24 NOVEMBRE - POLITIQUE/BEAU LIVRE France

Zvonimir Novak- Photo DR/L'ÉCHAPÉE

Zvonimir Novak, professeur d'arts appliqués, est un "stickophile ». L'auteur de Tricolores collectionne en effet depuis longtemps les autocollants politiques, de la "vignette gommée » de la fin du XIXe siècle à sa version contemporaine qui fut "l'outil majeur du militant politique de la fin du XXe siècle ». Plus largement, il s'intéresse à tous les papiers éphémères qui depuis cent trente ans ont servi la propagande politique. Car, pour notre chasseur-décrypteur d'images, tracts, mais aussi bordereaux, bons de commande et autres bulletins électoraux constituent "des véritables trésors graphiques souvent oubliés » qu'il traque aussi bien dans les caves, greniers et marchés aux puces que dans les archives officielles. C'est l'intérêt majeur de ce livre riche de 800 reproductions : offrir une matière diversifiée qui s'aventure bien au-delà de la seule affiche politique, déjà souvent traitée. L'autre originalité de ce beau livre étant évidemment son sujet puisque l'historien iconographe se penche sur les outils de propagande des droites françaises, et de l'extrême droite en particulier, dont il souligne l'"activisme visuel".

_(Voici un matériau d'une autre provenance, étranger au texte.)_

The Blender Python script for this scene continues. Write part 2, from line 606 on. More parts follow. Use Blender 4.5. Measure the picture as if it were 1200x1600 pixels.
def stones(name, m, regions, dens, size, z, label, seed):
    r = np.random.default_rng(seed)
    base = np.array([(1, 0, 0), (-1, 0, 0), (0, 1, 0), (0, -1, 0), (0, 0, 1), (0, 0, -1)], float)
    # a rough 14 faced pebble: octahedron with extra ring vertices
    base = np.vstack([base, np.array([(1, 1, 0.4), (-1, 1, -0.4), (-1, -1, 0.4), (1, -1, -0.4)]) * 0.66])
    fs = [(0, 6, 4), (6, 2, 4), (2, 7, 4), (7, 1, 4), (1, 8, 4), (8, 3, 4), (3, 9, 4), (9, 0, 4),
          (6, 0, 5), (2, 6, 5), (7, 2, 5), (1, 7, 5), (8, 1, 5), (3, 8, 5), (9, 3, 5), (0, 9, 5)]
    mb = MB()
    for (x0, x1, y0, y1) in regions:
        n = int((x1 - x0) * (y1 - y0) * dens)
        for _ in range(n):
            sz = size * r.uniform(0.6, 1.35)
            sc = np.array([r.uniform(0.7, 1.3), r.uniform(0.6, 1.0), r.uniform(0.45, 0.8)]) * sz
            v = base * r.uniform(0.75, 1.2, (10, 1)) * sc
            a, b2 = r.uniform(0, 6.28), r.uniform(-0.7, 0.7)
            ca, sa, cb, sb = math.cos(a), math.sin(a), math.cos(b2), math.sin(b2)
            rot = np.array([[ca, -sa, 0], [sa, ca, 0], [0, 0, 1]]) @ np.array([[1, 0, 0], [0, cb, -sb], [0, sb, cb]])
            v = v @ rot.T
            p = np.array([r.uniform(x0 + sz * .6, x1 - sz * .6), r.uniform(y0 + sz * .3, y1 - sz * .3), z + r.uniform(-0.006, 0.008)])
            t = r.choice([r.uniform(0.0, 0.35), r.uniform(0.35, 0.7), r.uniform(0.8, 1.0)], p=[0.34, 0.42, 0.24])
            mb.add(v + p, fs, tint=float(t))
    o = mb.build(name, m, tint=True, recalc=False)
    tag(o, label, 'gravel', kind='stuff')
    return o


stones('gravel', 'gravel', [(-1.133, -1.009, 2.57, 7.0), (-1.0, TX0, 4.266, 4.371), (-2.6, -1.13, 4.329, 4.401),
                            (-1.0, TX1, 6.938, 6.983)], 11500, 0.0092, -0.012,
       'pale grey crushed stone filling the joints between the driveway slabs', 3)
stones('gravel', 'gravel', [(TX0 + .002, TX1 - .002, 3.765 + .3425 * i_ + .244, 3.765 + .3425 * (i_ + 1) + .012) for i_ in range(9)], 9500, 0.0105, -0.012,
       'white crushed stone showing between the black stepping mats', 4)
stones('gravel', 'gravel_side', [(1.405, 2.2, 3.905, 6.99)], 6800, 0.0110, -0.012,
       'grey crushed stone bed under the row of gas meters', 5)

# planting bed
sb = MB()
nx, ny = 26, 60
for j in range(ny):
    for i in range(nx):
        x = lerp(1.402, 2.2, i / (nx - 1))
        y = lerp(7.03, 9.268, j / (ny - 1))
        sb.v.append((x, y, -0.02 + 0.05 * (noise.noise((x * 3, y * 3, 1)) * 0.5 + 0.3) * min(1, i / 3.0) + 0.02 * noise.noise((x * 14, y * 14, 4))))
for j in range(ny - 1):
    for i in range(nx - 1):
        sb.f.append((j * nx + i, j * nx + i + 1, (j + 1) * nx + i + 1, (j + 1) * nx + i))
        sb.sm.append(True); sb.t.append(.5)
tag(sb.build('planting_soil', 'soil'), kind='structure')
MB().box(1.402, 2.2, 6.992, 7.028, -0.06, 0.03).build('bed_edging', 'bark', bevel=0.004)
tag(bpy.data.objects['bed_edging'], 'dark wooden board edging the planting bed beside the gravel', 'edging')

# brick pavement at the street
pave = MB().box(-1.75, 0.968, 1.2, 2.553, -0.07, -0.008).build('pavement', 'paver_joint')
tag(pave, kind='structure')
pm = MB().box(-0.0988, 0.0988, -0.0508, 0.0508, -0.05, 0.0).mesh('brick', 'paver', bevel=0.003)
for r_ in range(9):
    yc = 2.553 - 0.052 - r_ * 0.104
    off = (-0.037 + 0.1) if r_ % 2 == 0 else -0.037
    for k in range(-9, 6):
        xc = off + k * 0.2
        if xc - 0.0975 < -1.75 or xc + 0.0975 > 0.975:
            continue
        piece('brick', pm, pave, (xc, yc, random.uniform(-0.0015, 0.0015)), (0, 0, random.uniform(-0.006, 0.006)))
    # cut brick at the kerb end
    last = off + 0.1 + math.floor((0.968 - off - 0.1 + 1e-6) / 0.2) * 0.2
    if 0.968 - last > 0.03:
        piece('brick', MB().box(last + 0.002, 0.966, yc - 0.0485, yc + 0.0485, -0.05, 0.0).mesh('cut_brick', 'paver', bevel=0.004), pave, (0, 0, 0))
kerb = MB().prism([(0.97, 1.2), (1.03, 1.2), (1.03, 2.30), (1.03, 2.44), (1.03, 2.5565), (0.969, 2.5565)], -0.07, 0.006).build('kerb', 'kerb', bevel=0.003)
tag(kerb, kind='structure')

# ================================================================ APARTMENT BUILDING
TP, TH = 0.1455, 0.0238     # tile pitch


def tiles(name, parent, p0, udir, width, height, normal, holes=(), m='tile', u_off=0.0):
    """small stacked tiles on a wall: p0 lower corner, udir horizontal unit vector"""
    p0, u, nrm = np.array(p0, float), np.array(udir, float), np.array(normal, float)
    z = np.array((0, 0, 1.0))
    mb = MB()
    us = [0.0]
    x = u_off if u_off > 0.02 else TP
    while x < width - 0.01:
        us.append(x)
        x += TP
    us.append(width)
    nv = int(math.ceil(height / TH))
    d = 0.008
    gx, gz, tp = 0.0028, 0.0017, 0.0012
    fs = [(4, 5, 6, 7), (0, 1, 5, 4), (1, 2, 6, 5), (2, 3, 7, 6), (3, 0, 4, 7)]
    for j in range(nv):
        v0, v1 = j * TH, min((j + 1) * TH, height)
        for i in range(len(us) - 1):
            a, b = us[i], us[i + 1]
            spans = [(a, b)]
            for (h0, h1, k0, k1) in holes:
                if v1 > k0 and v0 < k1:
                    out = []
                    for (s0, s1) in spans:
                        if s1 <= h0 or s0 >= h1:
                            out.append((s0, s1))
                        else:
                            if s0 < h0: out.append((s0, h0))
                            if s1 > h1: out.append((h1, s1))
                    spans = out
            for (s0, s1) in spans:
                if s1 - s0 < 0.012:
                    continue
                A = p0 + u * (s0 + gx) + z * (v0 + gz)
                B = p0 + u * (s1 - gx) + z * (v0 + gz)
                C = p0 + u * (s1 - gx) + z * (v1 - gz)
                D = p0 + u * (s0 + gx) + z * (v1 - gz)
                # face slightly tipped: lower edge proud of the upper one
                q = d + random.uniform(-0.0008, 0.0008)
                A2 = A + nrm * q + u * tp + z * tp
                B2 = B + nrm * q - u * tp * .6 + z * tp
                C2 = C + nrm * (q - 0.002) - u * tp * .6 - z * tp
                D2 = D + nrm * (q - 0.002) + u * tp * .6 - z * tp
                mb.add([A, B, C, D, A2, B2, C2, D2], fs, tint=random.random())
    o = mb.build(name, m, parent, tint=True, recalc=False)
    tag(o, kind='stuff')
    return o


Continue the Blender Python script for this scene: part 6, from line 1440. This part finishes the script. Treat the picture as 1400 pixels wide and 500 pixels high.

Du boulangisme, premier national-populisme qui sera un "formidable producteur d'images, pensées par des hommes de presse", au gaullisme en passant par le Front national et les partis de la droite conservatrice ou libérale, Novak, tout en dressant un panorama très complet (un tableau en fin d'ouvrage replace ces formations dans le temps et sur un échiquier politique), raconte notamment l'évolution des signes vers l'abstraction, le coq, la fleur de lys et le drapeau tricolore cédant la place dans l'entre-deux-guerres au svastika ou à la croix celtique.

C'est le sixième titre d'une collection baptisée "Action graphique" qui se penche sur la création non marchande, sur cette esthétique de combat, cette "lutte des signes » qui caractérise la communication politique. D'ailleurs, les formations politiques semblent n'avoir jamais été plus créatives que lorsqu'elles étaient dans la contestation, dans l'affrontement, comme en témoignent dans les années 1930 les joutes graphiques antibolchevisme versus antifascisme.

Le profil de l'éditeur ne laisse place à aucune ambiguïté : cette histoire visuelle n'est pas la réhabilitation idéologique d'une imagerie militante mais un décodage critique instructif pour comprendre comment se fabrique la manipulation... Et pour rendre notre regard d'"icono consommateur » gavé plus averti.